Exercise inputs:
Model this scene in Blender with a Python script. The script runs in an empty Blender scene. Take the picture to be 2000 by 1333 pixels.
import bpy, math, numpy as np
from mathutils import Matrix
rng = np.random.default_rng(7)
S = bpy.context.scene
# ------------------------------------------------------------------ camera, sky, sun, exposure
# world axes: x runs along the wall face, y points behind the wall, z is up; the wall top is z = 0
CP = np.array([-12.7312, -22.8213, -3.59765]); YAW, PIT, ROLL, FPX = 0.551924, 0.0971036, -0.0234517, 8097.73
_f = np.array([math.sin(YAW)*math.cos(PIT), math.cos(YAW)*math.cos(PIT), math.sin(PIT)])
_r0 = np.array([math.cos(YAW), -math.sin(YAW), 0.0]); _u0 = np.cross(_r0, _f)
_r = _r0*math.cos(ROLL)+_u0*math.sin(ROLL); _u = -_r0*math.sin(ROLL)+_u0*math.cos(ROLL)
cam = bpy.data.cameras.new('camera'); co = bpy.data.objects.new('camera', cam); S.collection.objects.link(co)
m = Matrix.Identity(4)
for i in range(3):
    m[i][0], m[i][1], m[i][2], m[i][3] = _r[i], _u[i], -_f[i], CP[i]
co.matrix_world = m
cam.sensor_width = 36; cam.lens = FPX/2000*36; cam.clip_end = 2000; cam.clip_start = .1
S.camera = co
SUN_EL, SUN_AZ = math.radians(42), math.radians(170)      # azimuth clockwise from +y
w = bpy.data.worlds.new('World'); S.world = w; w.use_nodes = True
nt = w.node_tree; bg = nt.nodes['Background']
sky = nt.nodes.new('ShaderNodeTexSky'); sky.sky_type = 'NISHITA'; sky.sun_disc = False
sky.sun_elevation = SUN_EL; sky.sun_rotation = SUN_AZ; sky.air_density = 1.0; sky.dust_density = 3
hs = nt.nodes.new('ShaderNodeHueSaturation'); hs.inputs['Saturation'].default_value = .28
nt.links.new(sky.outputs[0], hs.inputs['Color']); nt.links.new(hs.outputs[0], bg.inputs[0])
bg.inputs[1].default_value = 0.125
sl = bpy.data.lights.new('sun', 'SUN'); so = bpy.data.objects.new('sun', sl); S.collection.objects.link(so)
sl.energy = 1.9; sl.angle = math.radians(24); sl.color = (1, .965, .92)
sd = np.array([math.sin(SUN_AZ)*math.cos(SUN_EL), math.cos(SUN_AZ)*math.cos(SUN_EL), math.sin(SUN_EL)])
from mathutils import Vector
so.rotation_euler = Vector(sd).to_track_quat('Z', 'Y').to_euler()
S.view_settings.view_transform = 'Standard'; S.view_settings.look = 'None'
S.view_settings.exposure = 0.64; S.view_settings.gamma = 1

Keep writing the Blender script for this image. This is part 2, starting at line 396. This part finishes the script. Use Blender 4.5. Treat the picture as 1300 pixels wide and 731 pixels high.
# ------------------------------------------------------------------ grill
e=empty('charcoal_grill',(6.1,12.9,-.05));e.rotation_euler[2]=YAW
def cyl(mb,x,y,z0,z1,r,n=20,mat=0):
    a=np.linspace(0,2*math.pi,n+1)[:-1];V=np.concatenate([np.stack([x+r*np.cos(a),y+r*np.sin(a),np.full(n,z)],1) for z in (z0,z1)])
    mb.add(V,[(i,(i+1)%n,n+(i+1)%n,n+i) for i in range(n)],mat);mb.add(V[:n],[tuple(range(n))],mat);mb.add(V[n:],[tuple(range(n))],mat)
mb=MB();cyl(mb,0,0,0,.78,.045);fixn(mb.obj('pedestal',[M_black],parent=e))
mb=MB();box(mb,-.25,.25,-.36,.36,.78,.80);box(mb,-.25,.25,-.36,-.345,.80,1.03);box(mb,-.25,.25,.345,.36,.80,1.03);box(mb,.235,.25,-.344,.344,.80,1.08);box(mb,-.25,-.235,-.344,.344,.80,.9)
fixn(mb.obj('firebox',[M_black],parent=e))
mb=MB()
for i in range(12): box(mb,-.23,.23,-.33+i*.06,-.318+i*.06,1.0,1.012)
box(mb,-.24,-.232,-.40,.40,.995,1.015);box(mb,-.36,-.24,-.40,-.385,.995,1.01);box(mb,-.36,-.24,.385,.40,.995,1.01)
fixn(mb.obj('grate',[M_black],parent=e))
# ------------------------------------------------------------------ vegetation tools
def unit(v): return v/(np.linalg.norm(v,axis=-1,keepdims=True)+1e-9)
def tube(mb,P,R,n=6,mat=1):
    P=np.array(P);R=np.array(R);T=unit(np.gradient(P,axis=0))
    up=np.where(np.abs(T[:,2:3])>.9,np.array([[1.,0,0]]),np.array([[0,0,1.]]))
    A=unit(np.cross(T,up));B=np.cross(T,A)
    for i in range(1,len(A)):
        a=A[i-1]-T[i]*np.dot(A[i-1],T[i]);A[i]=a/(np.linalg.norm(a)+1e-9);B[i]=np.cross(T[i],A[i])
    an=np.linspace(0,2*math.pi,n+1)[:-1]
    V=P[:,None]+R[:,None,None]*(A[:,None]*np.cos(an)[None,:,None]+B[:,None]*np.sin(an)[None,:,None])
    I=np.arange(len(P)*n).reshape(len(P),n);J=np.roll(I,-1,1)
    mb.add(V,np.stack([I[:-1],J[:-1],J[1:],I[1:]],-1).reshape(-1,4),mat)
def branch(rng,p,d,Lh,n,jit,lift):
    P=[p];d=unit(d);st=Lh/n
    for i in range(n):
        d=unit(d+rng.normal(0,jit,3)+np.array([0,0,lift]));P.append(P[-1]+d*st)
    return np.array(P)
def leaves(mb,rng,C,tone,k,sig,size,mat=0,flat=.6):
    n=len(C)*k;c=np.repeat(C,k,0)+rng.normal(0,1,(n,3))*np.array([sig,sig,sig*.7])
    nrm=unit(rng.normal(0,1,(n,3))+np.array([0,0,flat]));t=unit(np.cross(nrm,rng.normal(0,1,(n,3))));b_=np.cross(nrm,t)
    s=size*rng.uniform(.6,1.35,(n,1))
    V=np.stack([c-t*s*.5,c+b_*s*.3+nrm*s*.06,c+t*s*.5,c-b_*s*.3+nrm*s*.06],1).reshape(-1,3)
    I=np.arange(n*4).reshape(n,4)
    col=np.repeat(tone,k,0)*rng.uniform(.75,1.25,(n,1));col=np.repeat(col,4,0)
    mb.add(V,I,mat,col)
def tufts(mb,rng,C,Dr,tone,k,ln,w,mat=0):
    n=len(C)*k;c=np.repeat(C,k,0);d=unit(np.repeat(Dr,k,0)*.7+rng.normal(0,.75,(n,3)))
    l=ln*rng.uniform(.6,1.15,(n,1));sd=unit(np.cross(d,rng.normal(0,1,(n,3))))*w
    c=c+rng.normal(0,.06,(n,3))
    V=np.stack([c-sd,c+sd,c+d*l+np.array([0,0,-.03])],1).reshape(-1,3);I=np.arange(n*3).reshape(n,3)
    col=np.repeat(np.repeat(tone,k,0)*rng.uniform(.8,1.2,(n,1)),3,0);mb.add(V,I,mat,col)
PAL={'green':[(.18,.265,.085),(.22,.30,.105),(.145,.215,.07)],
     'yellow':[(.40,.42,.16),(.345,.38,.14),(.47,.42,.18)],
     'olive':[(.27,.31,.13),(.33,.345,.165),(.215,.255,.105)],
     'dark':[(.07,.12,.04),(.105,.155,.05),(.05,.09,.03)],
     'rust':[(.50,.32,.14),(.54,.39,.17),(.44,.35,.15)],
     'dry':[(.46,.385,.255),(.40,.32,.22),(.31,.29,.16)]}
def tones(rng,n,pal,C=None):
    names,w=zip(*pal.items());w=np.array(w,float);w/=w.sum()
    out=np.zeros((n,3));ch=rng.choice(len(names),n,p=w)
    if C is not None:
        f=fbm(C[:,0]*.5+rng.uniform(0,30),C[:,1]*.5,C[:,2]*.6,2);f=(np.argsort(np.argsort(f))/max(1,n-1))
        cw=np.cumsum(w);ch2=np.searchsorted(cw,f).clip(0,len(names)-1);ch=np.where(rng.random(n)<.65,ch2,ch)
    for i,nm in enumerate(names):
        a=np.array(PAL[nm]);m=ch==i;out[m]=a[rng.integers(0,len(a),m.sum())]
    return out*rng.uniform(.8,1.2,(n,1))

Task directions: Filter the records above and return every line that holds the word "Blender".

Answer below:
Model this scene in Blender with a Python script. The script runs in an empty Blender scene. Take the picture to be 2000 by 1333 pixels.
Keep writing the Blender script for this image. This is part 2, starting at line 396. This part finishes the script. Use Blender 4.5. Treat the picture as 1300 pixels wide and 731 pixels high.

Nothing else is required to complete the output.